Temu’s tariff-induced ad retreat opens a window for retail rivals

Temu’s tariff-induced ad retreat opens a window for retail rivals

By Sam Bradley and Krystal Scanlon  •  April 17, 2025  •

Ivy Liu

When Temu sneezes, paid social advertising catches a cold. 

The Chinese e-commerce juggernaut has been one of the most aggressive spenders in digital advertising, blitzing Facebook and Instagram with a volume and velocity of ads few could match. But that spending spree is now showing signs of strain – thanks to a familiar force: President Donald Trump. 

The president’s renewed push for steep tariffs on Chinese imports has started to rattle the retailer – and much of the social ad business.

According to market research firm Sensor Tower, Temu’s U.S. ad spending on Meta fell 10% year on year in first quarter 2025. The platform represented 68% of its American media budget, down from 76% in 2024 and 2023, when the platform was estimated to have spent some $3 billion globally. Temu declined to respond to requests for comment.

At the same time, the proportion of American monthly active users on its app fell from 30% in 2024, to 15% in Q1, while U.S. app downloads fell 40% in that period, pulling down its ranking on the iPhone app store rankings from first to 11th among shopping apps.

The changes haven’t been limited to Meta. Temu’s share of Google Shopping ad impressions – a proxy for its use of product ads within Google Search – dropped from 40% to zero between April 1-12, according to research conducted by Mike Ryan, head of e-commerce insights at Smarter Ecommerce. According to data shared by media agency Tinuiti, it’s remained at 0% since then.

Meanwhile, Tubular Labs has reported that Temu’s U.S. operation halted sponsored TikTok videos at the beginning of April, per Adweek reporting. Taken together, the findings suggest a wholesale retreat from digital advertising in the U.S. market from the company.

But beyond the headline stats lies a less discussed consequence, the knock on effect Temu’s pullback is having on the broader paid advertising social media space. 

“In digital advertising, a lot of the growth we saw, particularly in 2023, but continuing into 2024, was driven by Temu’s massive ad spending. And so most of everyone else was reacting to that, including Shein,” said Sky Canaves, principal analyst, retail and ecommerce at eMarketer, referring to the Chinese fast fashion e-commerce brand. “Shein increased its ad spending in response to Temu’s onslaught because Shein was losing sales as customers who were looking for fast fashion started turning to Temu.”

How does that help rival advertisers?

In the short term, Temu’s retreat benefits rival advertisers in two ways. Firstly, a noisy competitor for audience eyeballs and dollars has disappeared, leaving one less threat to worry about.

Secondly, Temu’s exit from the market could slow the rise of cost-per-thousand rates (CPMs) or even cause them to drop, in a “mirror” of its former impact, according to Dimi Albers, CEO of Dept.

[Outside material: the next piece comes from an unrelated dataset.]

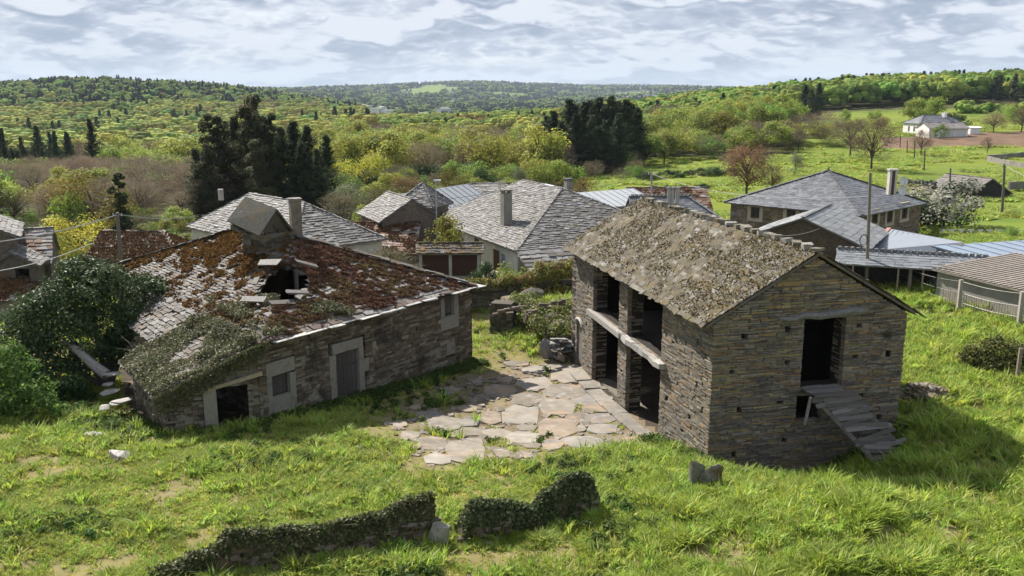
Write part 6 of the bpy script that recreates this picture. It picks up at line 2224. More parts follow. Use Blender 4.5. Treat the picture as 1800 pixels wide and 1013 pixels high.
def rock(name, label, cat, c, size, tint, mat=None, seed=0, group=None, flat=None, yaw=0.0):
    r = np.random.default_rng(seed)
    nu, nv = 16, 10
    V = []
    k1 = r.uniform(0, 6, 6)
    for j in range(nv + 1):
        th = math.pi * j / nv
        for i in range(nu):
            ph = 2 * math.pi * i / nu
            d = np.array([math.sin(th) * math.cos(ph), math.sin(th) * math.sin(ph), math.cos(th)])
            q = np.sign(d) * np.abs(d) ** .7
            m = 1 + .16 * math.sin(3 * ph + k1[0]) * math.sin(th) + .13 * math.sin(5 * d[2] + k1[1] + 2 * d[0]) + r.uniform(-.06, .06) * math.sin(th)
            V.append(q * m * .5)
    V = np.array(V)
    for _ in range(11):                                               # split faces
        d = r.normal(size=3)
        d /= np.linalg.norm(d)
        lim = r.uniform(.30, .44)
        over = V @ d - lim
        V = V - np.clip(over, 0, None)[:, None] * d * .92
    ca, sa = math.cos(yaw), math.sin(yaw)
    V = V * np.array(size)
    V = np.stack([V[:, 0] * ca - V[:, 1] * sa, V[:, 0] * sa + V[:, 1] * ca, V[:, 2]], 1)
    F = [[j * nu + i, (j + 1) * nu + i, (j + 1) * nu + (i + 1) % nu, j * nu + (i + 1) % nu] for j in range(nv) for i in range(nu)]
    o = obj(name, mesh_np(name, V, F, np.array(tint) * r.uniform(.85, 1.15, (len(F), 1)), mat or M_GRAN), off=Vector([float(a) for a in c]))
    if label:
        tag(o, label, cat, group)
    return o


def on_ground(px, py, z0=0.0):
    """sight line meets the ground"""
    z = z0
    for _ in range(8):
        p = pz(px, py, z)
        z = float(gz(p[0], p[1]))
    return pz(px, py, z)


# courtyard paving: irregular flagstones one by one, rubble and small slabs between
FL = [(1160, 150, 90, 40), (1000, 195, 85, 28), (1140, 230, 95, 32), (1250, 200, 52, 26), (1262, 265, 92, 30), (975, 260, 80, 26), (1105, 300, 85, 36), (935, 335, 90, 42), (1290, 306, 78, 18), (805, 350, 46, 30),
      (700, 372, 58, 18), (715, 410, 76, 20), (840, 422, 74, 22), (950, 440, 76, 28), (965, 392, 46, 15), (1110, 395, 92, 42), (1215, 458, 98, 28), (540, 462, 66, 30), (695, 495, 88, 54), (560, 535, 70, 26),
      (855, 508, 40, 22), (965, 522, 30, 12), (1085, 468, 52, 24), (1395, 447, 66, 16), (600, 378, 80, 34), (395, 380, 34, 14), (850, 228, 76, 30), (700, 308, 48, 16), (520, 340, 70, 22), (990, 472, 44, 14),
      (1100, 122, 50, 18), (1000, 133, 56, 18), (920, 105, 60, 12), (870, 175, 40, 12), (1300, 350, 76, 22), (1200, 350, 60, 24), (1190, 400, 44, 16), (745, 182, 24, 10), (620, 225, 50, 14), (480, 300, 40, 12), (1310, 400, 70, 22), (760, 255, 40, 14), (440, 425, 46, 16)]
court = MB()
flags = []
for i, (cx, cy, hw, hh) in enumerate(FL):
    n = 10
    rz_ = rng.uniform(-.25, .25)
    an = np.arange(n) * 2 * math.pi / n + rng.uniform(-.28, .28, n)
    pw = 4.5
    e = (np.abs(np.cos(an + rz_)) ** pw + np.abs(np.sin(an + rz_)) ** pw) ** (-1 / pw) * rng.uniform(.84, 1.05, n)
    pts = []
    for a, k in zip(an, e):
        p = on_ground(550 + (cx + hw * 1.02 * k * math.cos(a)) * .3889, 600 + (cy - hh * 1.08 * k * math.sin(a)) * .3889, -1)
        pts.append(p)
    pts = np.array(pts)
    tz = np.polyfit(np.arange(n), pts[:, 2], 0)[0]
    A = np.c_[pts[:, :2], np.ones(n)]
    co = np.linalg.lstsq(A, pts[:, 2], rcond=None)[0]
    pts[:, 2] = A @ co + .03 + rng.uniform(-.02, .02)
    flags.append(pts)
for k in range(420):
    f = flags[rng.integers(len(flags))]
    c = f.mean(0)
    q = f[rng.integers(len(f))]
    p = c + (q - c) * rng.uniform(1.06, 1.6)
    if any(in_poly(np.array([p[0]]), np.array([p[1]]), g_)[0] for g_ in flags):
        continue
    z = float(gz(p[0], p[1]))
    s = rng.uniform(.05, .22)
    a = rng.uniform(0, 3.1)
    ax = [(math.cos(a), math.sin(a), rng.uniform(-.1, .1)), (-math.sin(a), math.cos(a), 0), (0, 0, 1)]
    court.box((p[0], p[1], z + .012), (s, s * rng.uniform(.4, .9), .035), np.array((.19, .16, .125)) * rng.uniform(.7, 1.2), ax, .03)
pave = court.build('courtyard_paving', M_FLAG, kind='structure')
FP = [(.23, .20, .16), (.27, .24, .20), (.19, .162, .13), (.25, .195, .145), (.22, .20, .175), (.175, .148, .115)]
for i, pts in enumerate(flags):
    mb = MB()
    c = pts.mean(0)
    inner = c + (pts - c) * .965 + [0, 0, .016]
    n = len(pts)
    V = np.vstack([pts - [0, 0, .14], pts, inner, [c + [0, 0, .02]]])
    F = [[k, (k + 1) % n, n + (k + 1) % n, n + k] for k in range(n)] + [[n + k, n + (k + 1) % n, 2 * n + (k + 1) % n, 2 * n + k] for k in range(n)] + [[2 * n + k, 2 * n + (k + 1) % n, 3 * n, 3 * n] for k in range(n)]
    mb.add(V, F, np.array(FP[i % 6]) * rng.uniform(.9, 1.1))
    mb.build('flagstone', M_FLAG, pave)
for k in range(8):                                                     # threshold slabs along the open bays
    s = 4.1 + k * 1.2
    c = BA + D1 * (s + .58) - D2 * .42
    mb = MB()
    ax = [V3(D1, .0), V3(D2, 0), (0, 0, 1)]
    mb.box((c[0], c[1], gz(c[0], c[1]) + .03), (.575, .36 + rng.uniform(-.05, .05), .09), np.array((.22, .20, .17)) * rng.uniform(.85, 1.1), ax, .03)
    mb.build('flagstone', M_FLAG, pave)

# ivy-grown low walls in the foreground
IVY = [(.075, .095, .03), (.10, .11, .042), (.14, .13, .06), (.06, .075, .026), (.17, .165, .085), (.085, .125, .032)]


def ivy_wall(label, path, th, seed, n_leaf, bare=()):
    """path: (x, y, top height above ground)"""
    path = np.array(path, float)
    L = np.concatenate([[0], np.cumsum(np.linalg.norm(np.diff(path[:, :2], axis=0), axis=1))])
    m = int(L[-1] / .16) + 1
    s = np.linspace(0, L[-1], m)
    x, y, h = np.interp(s, L, path[:, 0]), np.interp(s, L, path[:, 1]), np.interp(s, L, path[:, 2])
    h = h * (1 + .22 * (vn(s, s * 0 + seed, .45, seed) - .5))
    g_ = gz(x, y)
    tx, ty = np.gradient(x), np.gradient(y)
    l_ = np.hypot(tx, ty)
    nx, ny = ty / l_, -tx / l_
    rt = thing('ruined_wall', label, 'wall', (x.mean(), y.mean(), g_.mean()), 'ivy-grown ruined walls in the grass')
    prof = [(-.62, -.15), (-.6, .3), (-.5, .65), (-.27, .93), (.05, 1.0), (.36, .82), (.52, .4), (.62, -.15)]
    V = np.stack([np.stack([x + nx * a * -th + rng.normal(0, .02, m), y + ny * a * -th + rng.normal(0, .02, m), g_ + h * b * (1 + rng.normal(0, .03, m))], 1) for a, b in prof], 1)
    k = len(prof)
    F = [[i * k + j, i * k + j + 1, (i + 1) * k + j + 1, (i + 1) * k + j] for i in range(m - 1) for j in range(k - 1)]
    F += [[0, j, j + 1, j + 1] for j in range(1, k - 1)] + [[(m - 1) * k, (m - 1) * k + j + 1, (m - 1) * k + j, (m - 1) * k + j] for j in range(1, k - 1)]
    mb = MB()
    mb.add(V.reshape(-1, 3), F, np.array((.12, .088, .055)) * rng.uniform(.8, 1.2, (len(F), 1)))
    mb.build('earth_core', M_MORTAR, rt)
    # stones showing low on the camera side
    P = Pieces('stone', [(.15, .12, .09), (.12, .10, .075), (.18, .15, .12)])
    for i in range(int(m * 2.2)):
        a = rng.integers(m)
        zf = rng.uniform(.05, .55)
        q = np.array([x[a] + nx[a] * th * .56, y[a] + ny[a] * th * .56, g_[a] + h[a] * zf])
        P.add(q, frame((tx[a] / l_[a], ty[a] / l_[a], rng.uniform(-.08, .08)), (nx[a], ny[a], 0)), np.array([rng.uniform(.15, .4), .18, rng.uniform(.05, .12)]))
    for _ in range(int(m * .7)):                                       # tumbled stones at the foot
        a = rng.integers(m)
        dd = th * rng.uniform(.7, 1.6)
        q = np.array([x[a] + nx[a] * dd, y[a] + ny[a] * dd, 0])
        q[2] = float(gz(q[0], q[1])) + .03
        an = rng.uniform(0, 3.1)
        P.add(q, frame(np.array([math.cos(an), math.sin(an), rng.uniform(-.2, .2)]), np.array([-math.sin(an), math.cos(an), 0])), np.array([rng.uniform(.12, .34), rng.uniform(.1, .2), rng.uniform(.05, .13)]))
    P.emit('stone', 'small_stones', rt, M_STONE, 24)
    # ivy
    fi = rng.random(n_leaf) * (m - 1.001)
    i = fi.astype(int)
    ff = (fi - i)[:, None]
    t = rng.random(n_leaf) ** .8
    j = np.minimum((.8 + t * (k - 2.2)), k - 1.001)
    j0 = j.astype(int)
    fr = (j - j0)[:, None]
    Qa = V[i, j0] * (1 - fr) + V[i, np.minimum(j0 + 1, k - 1)] * fr
    Qb = V[i + 1, j0] * (1 - fr) + V[i + 1, np.minimum(j0 + 1, k - 1)] * fr
    Q = Qa * (1 - ff) + Qb * ff
    ctr = np.stack([x[i], y[i], g_[i] + h[i] * .4], 1)
    N = (Q - ctr)
    N /= np.linalg.norm(N, axis=1, keepdims=True)
    up = np.clip((Q[:, 2] - g_[i]) / h[i], 0, 1.2)
    dens = vn(fi * .16 + Q[:, 2], Q[:, 2] * 2, .4, seed + 5) * .6 + up * .75
    keep = dens > .52
    Q, N, up = Q[keep], N[keep], up[keep]
    n_ = len(Q)
    pal = np.array(IVY)
    V2, F2, T2 = leaf_quads(Q + N * rng.uniform(.0, .13, (n_, 1)) * (.5 + up[:, None]), N + rng.normal(0, .6, (n_, 3)), rng.uniform(.035, .12, n_), pal[rng.integers(len(pal), size=n_)] * rng.uniform(.6, 1.5, (n_, 1)), .8)
    mb = MB()
    mb.add(V2, F2, T2)
    # dry tendrils on top
    for q in range(int(m * .5)):
        a = rng.integers(m)
        p0 = np.array([x[a], y[a], g_[a] + h[a]])
        mb.tube([p0, p0 + rng.normal(0, .12, 3) + [0, 0, .06], p0 + rng.normal(0, .25, 3)], .006, (.12, .10, .075), 3)
    mb.build('ivy', M_GLOSS, rt)
    return rt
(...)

Or to put it another way: when the biggest spender in the room walks out, CPMs can soften, and the cost of doing business on paid social media starts to look a lot less brutal. 

“There is a definite possibility that ad pricing could be improved with large advertisers like that pulling [out of] the market,” added Darren D’Altorio, head of social at Wpromote. eMarketer has projected U.S. social media ad spend could fall as much as 10% due to tariffs, cutting annual growth from 12.8% to 1.5% – crediting part of that fall to the impact of the policies on firms like Temu.

There are signs that CPMs on Meta have softened in Q1 of 2025. The average Meta CPM fell 6%, from $15, per Wpromote data. But disentangling cause and effect – Temu’s retreat and the broader market instability from shifts in price – isn’t easy. Much of the decrease fell in January, D’Altorio said, likely owing more to “volatility following the inauguration” rather than the absence of Chinese brands in particular.

Either way, the window won’t last long. Albers suggested the exit would provide “a window of maybe a few weeks” for brands looking to jump in, which would close once demand from other quarters takes up the slack.

Furthermore, while Temu is among the advertisers most affected by the tariff changes, it’s far from the only one. Domestic brands aren’t untouched, given that any company with a supply chain that involves importing parts or goods from China is on the hook for a cost hike. That’s having an impact on marketing decisions, and could potentially cloud the ability of marketers to respond to swings in the paid social ad market.

“Given current conditions… it’s questionable whether anyone is feeling particularly confident enough to take advantage,” said eMarketer’s Canaves.

At Basis Technologies, for example, evp of integrated client solutions Amy Rumpler told Digiday retail clients were concentrating their investment on unscathed SKUs. “We’re seeing some advertisers shift consumer engagement or interest to other products that were not impacted by tariffs,” she said.

Temu’s exit from the market “offers some relief for advertisers,” concluded Smarter Ecommerce’s Ryan, “but it doesn’t equal the pain that they’re probably feeling from tariffs.”